Klara Brynge, Flow III, 2021, pendant, silver, nylon thread, 120 x 80 mm, photo: artist

Artist: Klara Brynge
Gallery: Four Gallery
Contact: Karin Roy Andersson
Retail: €1,040

The distant and the near have a meeting point. An object can be small but appear large, as if you are very far away from it even though you hold it in your hand. You can also imagine looking into a vast little world. A horizon within. Klara Brynge converts solid sheets of silver into organic landscapes. The movement in the material caused by the hammer strikes is beautifully captured in three-dimensional wearable paintings.

Ramon Puig Cuyàs, I Make Landscapes with What I Feel #1882, To Fernando Pesoa, 2020, brooch, oxidized nickel silver, enamel on steel, stone, 90 x 55 x 15 mm, photo: Jürgen Eickhoff

Artist: Ramon Puig Cuyàs
Gallery: Galerie Spektrum
Contact: Jürgen Eickhoff
Retail: €1,300

The work of Ramon Puig Cuyàs, former professor and head of the department at the Massana school, in Barcelona, is full of impressions of the Catalonian culture. The themes, the colors, all are visible in his jewelry. He is part of a long chain of famous artists representing Catalonia, after Miró and Antoni Tàpies.

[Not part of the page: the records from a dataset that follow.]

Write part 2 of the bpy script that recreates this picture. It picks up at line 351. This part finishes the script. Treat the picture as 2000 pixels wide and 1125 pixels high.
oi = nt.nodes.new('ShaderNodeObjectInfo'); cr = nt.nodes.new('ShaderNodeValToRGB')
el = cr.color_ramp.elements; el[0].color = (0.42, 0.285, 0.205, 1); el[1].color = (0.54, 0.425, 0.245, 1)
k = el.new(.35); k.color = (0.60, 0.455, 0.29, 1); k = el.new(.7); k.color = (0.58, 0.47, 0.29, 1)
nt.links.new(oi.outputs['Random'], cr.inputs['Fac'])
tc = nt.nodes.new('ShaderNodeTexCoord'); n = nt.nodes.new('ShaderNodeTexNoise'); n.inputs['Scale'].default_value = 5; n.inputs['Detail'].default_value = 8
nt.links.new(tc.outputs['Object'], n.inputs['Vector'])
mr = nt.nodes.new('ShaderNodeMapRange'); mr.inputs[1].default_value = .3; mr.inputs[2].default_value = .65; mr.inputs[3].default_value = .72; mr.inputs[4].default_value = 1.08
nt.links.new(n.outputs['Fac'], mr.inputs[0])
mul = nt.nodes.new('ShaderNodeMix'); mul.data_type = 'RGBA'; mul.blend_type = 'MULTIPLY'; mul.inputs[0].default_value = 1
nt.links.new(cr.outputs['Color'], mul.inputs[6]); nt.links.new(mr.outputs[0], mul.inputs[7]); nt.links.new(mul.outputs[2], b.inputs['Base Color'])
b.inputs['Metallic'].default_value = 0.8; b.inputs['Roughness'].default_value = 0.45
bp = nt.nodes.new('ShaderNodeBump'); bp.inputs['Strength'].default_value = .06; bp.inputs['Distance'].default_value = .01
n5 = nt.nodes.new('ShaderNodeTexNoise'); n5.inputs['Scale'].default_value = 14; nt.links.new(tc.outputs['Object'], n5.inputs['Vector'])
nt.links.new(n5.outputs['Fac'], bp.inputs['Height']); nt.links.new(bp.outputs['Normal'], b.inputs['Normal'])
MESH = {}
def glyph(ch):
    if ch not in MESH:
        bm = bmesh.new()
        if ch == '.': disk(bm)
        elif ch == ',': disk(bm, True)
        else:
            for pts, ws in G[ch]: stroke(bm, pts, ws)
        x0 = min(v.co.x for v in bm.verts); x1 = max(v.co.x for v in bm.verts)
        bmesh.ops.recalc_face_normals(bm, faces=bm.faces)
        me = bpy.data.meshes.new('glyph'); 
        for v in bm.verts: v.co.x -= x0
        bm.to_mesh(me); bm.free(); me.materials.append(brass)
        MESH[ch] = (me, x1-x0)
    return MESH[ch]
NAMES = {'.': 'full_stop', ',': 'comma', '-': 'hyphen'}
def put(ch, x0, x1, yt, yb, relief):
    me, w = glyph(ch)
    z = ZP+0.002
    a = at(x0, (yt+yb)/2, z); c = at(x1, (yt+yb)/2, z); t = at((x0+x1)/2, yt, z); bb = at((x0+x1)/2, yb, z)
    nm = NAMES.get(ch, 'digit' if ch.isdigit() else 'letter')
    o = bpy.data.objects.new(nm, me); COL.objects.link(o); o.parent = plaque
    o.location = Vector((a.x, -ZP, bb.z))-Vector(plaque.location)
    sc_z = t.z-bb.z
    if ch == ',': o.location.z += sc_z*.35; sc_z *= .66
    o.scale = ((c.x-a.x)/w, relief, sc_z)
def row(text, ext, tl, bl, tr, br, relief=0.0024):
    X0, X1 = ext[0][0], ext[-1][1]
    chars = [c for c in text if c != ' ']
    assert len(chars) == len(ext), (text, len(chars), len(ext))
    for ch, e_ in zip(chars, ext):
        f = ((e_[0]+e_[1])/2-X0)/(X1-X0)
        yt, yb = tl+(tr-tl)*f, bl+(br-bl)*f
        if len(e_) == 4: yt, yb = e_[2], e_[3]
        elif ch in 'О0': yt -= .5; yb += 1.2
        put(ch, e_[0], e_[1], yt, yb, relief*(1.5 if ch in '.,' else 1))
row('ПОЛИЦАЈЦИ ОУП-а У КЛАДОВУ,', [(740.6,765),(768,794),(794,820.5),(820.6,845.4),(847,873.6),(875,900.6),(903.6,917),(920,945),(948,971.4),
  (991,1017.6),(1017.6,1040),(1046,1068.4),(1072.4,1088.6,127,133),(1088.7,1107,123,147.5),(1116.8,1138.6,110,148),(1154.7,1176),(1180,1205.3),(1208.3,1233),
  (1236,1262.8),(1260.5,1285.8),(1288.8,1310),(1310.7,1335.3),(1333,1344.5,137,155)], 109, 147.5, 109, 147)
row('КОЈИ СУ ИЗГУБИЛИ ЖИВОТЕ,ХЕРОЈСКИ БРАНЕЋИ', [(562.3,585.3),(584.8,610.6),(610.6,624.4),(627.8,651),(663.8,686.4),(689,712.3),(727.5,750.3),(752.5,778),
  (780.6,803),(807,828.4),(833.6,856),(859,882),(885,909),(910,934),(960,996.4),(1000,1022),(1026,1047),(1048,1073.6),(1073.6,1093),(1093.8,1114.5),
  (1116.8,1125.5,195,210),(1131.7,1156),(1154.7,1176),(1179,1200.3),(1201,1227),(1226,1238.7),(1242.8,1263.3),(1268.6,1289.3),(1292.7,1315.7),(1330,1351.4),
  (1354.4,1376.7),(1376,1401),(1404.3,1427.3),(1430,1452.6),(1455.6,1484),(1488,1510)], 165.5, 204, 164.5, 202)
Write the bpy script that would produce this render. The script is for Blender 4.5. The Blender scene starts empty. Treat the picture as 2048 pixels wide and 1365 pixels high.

Ruudt Peters, Rex Marinus Necklacelapis, 1997, lapis lazuli, gold plate, 220 x 220 x 40 mm, photo courtesy of Galeria Reverso

Artist: Ruudt Peters
Gallery: Galeria Reverso
Contact: Paula Crespo
Retail: €6,000

Lapis is a statement about our makeable world: our modified vegetables, the sheep Dolly, and the bull Herman. “Grind the stone to a very fine powder and put it into the sharpest celestial vinegar, and it will at once be dissolved into the philosophical water,” said C. G. Jung. Says Ruudt Peters: “Technically, I smashed precious stones into powder then I put them into a different body. Everything in our world has a body. Every element in the world has a form. I played God, more or less. I modified the world and gave everything a new shape. So malachite has been given the form of aragonite, sulfur has become lapis lazuli. When someone digs this piece up from the ground in 3,000 years, they will be confused.”